## What to work on
The lines beneath this instruction, from the first through the one containing "0.4), yw, True)", must be transcribed exactly; no other line belongs in the output.

===== Data section

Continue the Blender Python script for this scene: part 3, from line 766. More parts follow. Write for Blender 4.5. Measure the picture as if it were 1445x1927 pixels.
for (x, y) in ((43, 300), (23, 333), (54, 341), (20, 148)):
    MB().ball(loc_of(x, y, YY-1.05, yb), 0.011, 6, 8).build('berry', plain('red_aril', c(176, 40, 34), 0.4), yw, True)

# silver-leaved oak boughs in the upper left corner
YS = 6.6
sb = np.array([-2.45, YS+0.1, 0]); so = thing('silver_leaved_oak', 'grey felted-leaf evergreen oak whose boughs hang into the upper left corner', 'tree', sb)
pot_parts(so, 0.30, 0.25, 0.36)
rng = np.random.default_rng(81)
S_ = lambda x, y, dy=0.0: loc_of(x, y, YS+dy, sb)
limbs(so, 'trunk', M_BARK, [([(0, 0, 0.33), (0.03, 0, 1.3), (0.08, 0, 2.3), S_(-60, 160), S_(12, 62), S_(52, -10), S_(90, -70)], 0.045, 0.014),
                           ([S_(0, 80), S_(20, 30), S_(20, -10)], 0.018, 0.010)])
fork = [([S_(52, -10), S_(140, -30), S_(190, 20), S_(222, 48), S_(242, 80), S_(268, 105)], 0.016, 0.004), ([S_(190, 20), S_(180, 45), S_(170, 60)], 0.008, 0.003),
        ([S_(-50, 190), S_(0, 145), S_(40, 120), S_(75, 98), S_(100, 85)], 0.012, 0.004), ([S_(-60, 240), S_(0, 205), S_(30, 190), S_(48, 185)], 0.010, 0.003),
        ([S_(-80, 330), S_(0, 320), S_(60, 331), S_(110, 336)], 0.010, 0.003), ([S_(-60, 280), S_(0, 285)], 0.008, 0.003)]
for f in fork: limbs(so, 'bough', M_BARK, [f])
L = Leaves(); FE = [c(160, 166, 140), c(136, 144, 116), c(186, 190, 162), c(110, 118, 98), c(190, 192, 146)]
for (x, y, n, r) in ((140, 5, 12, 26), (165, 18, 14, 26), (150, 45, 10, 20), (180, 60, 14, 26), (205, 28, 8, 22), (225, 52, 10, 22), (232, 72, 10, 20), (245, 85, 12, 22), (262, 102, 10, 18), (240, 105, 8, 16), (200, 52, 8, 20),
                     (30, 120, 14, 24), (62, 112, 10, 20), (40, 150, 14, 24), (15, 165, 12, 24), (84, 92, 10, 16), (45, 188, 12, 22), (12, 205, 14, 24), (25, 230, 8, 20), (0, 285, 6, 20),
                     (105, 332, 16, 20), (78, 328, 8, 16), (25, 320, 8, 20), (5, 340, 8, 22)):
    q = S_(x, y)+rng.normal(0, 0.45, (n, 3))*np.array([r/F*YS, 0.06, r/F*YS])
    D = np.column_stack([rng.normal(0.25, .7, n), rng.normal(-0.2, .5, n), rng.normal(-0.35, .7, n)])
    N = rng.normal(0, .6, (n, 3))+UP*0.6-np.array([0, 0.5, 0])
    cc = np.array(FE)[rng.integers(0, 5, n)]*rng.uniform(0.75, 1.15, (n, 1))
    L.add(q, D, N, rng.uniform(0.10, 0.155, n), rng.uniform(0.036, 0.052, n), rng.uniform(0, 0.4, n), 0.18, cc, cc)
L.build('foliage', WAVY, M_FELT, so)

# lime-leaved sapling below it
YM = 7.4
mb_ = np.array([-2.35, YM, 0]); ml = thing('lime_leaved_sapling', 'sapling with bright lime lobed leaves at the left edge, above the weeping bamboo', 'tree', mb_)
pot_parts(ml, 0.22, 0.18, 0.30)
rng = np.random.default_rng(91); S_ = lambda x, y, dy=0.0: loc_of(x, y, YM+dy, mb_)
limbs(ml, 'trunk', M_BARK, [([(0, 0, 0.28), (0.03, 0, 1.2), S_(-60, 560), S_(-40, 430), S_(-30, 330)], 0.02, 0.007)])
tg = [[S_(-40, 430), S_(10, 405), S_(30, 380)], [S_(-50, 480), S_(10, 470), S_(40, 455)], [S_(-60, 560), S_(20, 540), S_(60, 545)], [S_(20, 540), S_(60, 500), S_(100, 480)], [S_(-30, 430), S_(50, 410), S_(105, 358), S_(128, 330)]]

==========

## Solution to this task
Continue the Blender Python script for this scene: part 3, from line 766. More parts follow. Write for Blender 4.5. Measure the picture as if it were 1445x1927 pixels.
for (x, y) in ((43, 300), (23, 333), (54, 341), (20, 148)):
    MB().ball(loc_of(x, y, YY-1.05, yb), 0.011, 6, 8).build('berry', plain('red_aril', c(176, 40, 34), 0.4), yw, True)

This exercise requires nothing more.